» Do this
Give a verbatim copy of the lines below, minus the pictures.

» Raw data
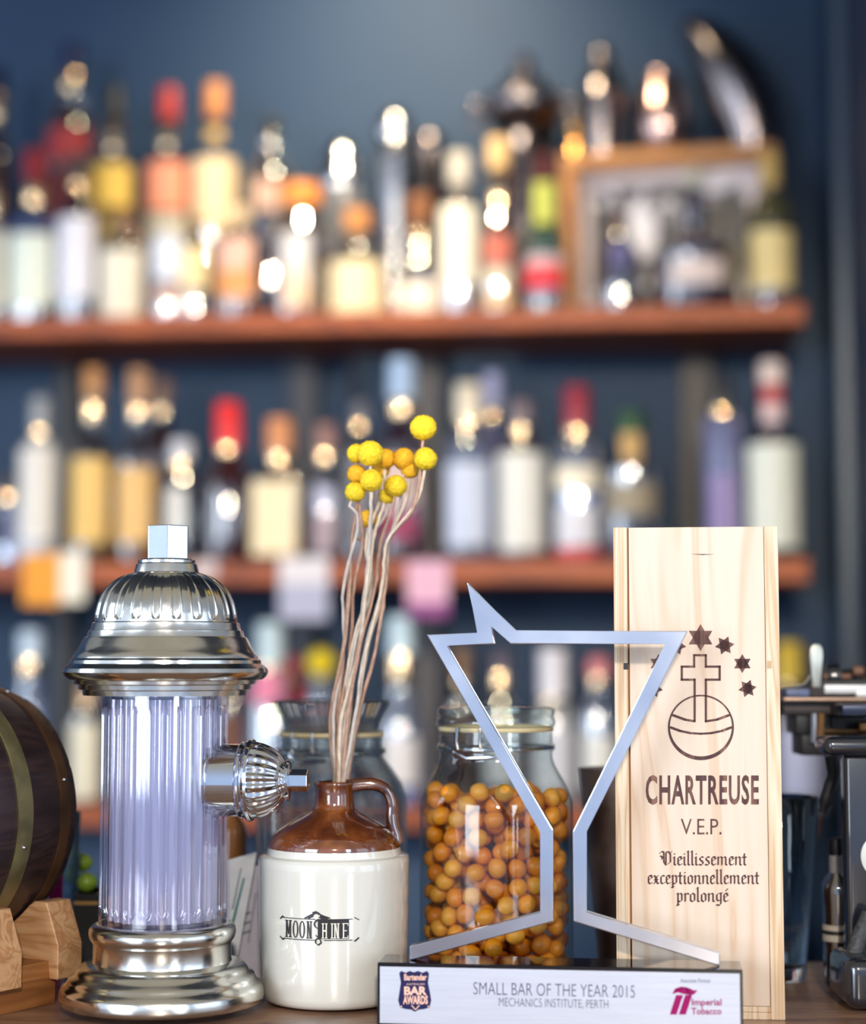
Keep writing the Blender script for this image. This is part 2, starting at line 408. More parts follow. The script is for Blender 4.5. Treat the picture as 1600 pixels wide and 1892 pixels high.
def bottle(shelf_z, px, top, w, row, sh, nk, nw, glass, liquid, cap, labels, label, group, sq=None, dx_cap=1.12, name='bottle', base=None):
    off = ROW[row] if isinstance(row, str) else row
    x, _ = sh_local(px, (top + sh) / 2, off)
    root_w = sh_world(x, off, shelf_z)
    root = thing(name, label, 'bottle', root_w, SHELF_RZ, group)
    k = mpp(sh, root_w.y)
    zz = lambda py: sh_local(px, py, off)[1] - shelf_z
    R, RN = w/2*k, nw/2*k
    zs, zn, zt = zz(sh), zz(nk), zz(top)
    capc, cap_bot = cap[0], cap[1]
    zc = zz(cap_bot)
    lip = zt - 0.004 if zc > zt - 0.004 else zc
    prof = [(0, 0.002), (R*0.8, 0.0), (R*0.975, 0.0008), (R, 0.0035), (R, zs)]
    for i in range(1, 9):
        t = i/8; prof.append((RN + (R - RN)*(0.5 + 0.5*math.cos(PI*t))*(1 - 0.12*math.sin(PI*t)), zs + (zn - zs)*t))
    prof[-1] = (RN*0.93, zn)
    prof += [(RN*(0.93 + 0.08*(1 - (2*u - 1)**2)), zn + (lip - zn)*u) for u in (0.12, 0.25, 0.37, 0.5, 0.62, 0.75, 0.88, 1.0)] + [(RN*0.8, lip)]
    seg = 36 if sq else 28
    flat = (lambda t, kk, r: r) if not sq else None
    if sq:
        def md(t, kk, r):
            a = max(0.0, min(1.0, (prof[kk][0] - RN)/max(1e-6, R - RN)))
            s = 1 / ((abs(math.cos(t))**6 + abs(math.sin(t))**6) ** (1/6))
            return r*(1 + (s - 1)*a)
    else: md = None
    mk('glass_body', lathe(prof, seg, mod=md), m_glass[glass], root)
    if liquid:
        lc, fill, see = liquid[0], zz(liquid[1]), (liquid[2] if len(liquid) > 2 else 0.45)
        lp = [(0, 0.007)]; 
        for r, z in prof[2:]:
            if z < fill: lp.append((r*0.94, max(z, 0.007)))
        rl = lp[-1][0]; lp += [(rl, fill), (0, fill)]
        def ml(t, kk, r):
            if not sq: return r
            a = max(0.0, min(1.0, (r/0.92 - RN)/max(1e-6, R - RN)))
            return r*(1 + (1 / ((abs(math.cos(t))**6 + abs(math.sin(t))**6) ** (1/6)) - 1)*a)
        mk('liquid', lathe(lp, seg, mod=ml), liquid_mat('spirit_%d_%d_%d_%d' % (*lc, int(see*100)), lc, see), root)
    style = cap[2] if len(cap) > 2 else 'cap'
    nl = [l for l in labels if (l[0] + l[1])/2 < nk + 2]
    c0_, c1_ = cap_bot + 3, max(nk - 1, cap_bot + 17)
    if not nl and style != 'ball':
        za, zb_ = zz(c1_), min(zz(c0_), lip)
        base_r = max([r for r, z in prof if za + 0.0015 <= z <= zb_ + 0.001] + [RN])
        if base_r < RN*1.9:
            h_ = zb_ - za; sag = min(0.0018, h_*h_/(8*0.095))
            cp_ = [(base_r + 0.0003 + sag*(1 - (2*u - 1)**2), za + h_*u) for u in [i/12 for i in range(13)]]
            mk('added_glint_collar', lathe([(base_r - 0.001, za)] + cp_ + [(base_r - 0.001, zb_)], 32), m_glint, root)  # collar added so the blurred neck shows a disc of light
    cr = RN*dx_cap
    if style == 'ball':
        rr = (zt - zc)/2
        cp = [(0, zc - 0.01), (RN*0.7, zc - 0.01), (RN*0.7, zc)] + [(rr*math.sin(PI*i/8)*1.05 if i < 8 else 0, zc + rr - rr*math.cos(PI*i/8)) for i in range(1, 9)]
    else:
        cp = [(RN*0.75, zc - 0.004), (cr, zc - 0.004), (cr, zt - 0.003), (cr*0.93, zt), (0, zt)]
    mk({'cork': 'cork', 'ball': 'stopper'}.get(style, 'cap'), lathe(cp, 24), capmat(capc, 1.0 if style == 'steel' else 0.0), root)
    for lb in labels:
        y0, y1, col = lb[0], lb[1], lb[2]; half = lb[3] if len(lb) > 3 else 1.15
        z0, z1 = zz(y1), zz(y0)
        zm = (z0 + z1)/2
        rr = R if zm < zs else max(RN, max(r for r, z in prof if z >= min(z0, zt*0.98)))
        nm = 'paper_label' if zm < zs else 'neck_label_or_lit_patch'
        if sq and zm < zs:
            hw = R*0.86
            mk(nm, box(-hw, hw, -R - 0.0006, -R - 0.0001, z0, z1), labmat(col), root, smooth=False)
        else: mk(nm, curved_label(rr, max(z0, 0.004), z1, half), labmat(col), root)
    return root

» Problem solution
Keep writing the Blender script for this image. This is part 2, starting at line 408. More parts follow. The script is for Blender 4.5. Treat the picture as 1600 pixels wide and 1892 pixels high.
def bottle(shelf_z, px, top, w, row, sh, nk, nw, glass, liquid, cap, labels, label, group, sq=None, dx_cap=1.12, name='bottle', base=None):
    off = ROW[row] if isinstance(row, str) else row
    x, _ = sh_local(px, (top + sh) / 2, off)
    root_w = sh_world(x, off, shelf_z)
    root = thing(name, label, 'bottle', root_w, SHELF_RZ, group)
    k = mpp(sh, root_w.y)
    zz = lambda py: sh_local(px, py, off)[1] - shelf_z
    R, RN = w/2*k, nw/2*k
    zs, zn, zt = zz(sh), zz(nk), zz(top)
    capc, cap_bot = cap[0], cap[1]
    zc = zz(cap_bot)
    lip = zt - 0.004 if zc > zt - 0.004 else zc
    prof = [(0, 0.002), (R*0.8, 0.0), (R*0.975, 0.0008), (R, 0.0035), (R, zs)]
    for i in range(1, 9):
        t = i/8; prof.append((RN + (R - RN)*(0.5 + 0.5*math.cos(PI*t))*(1 - 0.12*math.sin(PI*t)), zs + (zn - zs)*t))
    prof[-1] = (RN*0.93, zn)
    prof += [(RN*(0.93 + 0.08*(1 - (2*u - 1)**2)), zn + (lip - zn)*u) for u in (0.12, 0.25, 0.37, 0.5, 0.62, 0.75, 0.88, 1.0)] + [(RN*0.8, lip)]
    seg = 36 if sq else 28
    flat = (lambda t, kk, r: r) if not sq else None
    if sq:
        def md(t, kk, r):
            a = max(0.0, min(1.0, (prof[kk][0] - RN)/max(1e-6, R - RN)))
            s = 1 / ((abs(math.cos(t))**6 + abs(math.sin(t))**6) ** (1/6))
            return r*(1 + (s - 1)*a)
    else: md = None
    mk('glass_body', lathe(prof, seg, mod=md), m_glass[glass], root)
    if liquid:
        lc, fill, see = liquid[0], zz(liquid[1]), (liquid[2] if len(liquid) > 2 else 0.45)
        lp = [(0, 0.007)]; 
        for r, z in prof[2:]:
            if z < fill: lp.append((r*0.94, max(z, 0.007)))
        rl = lp[-1][0]; lp += [(rl, fill), (0, fill)]
        def ml(t, kk, r):
            if not sq: return r
            a = max(0.0, min(1.0, (r/0.92 - RN)/max(1e-6, R - RN)))
            return r*(1 + (1 / ((abs(math.cos(t))**6 + abs(math.sin(t))**6) ** (1/6)) - 1)*a)
        mk('liquid', lathe(lp, seg, mod=ml), liquid_mat('spirit_%d_%d_%d_%d' % (*lc, int(see*100)), lc, see), root)
    style = cap[2] if len(cap) > 2 else 'cap'
    nl = [l for l in labels if (l[0] + l[1])/2 < nk + 2]
    c0_, c1_ = cap_bot + 3, max(nk - 1, cap_bot + 17)
    if not nl and style != 'ball':
        za, zb_ = zz(c1_), min(zz(c0_), lip)
        base_r = max([r for r, z in prof if za + 0.0015 <= z <= zb_ + 0.001] + [RN])
        if base_r < RN*1.9:
            h_ = zb_ - za; sag = min(0.0018, h_*h_/(8*0.095))
            cp_ = [(base_r + 0.0003 + sag*(1 - (2*u - 1)**2), za + h_*u) for u in [i/12 for i in range(13)]]
            mk('added_glint_collar', lathe([(base_r - 0.001, za)] + cp_ + [(base_r - 0.001, zb_)], 32), m_glint, root)  # collar added so the blurred neck shows a disc of light
    cr = RN*dx_cap
    if style == 'ball':
        rr = (zt - zc)/2
        cp = [(0, zc - 0.01), (RN*0.7, zc - 0.01), (RN*0.7, zc)] + [(rr*math.sin(PI*i/8)*1.05 if i < 8 else 0, zc + rr - rr*math.cos(PI*i/8)) for i in range(1, 9)]
    else:
        cp = [(RN*0.75, zc - 0.004), (cr, zc - 0.004), (cr, zt - 0.003), (cr*0.93, zt), (0, zt)]
    mk({'cork': 'cork', 'ball': 'stopper'}.get(style, 'cap'), lathe(cp, 24), capmat(capc, 1.0 if style == 'steel' else 0.0), root)
    for lb in labels:
        y0, y1, col = lb[0], lb[1], lb[2]; half = lb[3] if len(lb) > 3 else 1.15
        z0, z1 = zz(y1), zz(y0)
        zm = (z0 + z1)/2
        rr = R if zm < zs else max(RN, max(r for r, z in prof if z >= min(z0, zt*0.98)))
        nm = 'paper_label' if zm < zs else 'neck_label_or_lit_patch'
        if sq and zm < zs:
            hw = R*0.86
            mk(nm, box(-hw, hw, -R - 0.0006, -R - 0.0001, z0, z1), labmat(col), root, smooth=False)
        else: mk(nm, curved_label(rr, max(z0, 0.004), z1, half), labmat(col), root)
    return root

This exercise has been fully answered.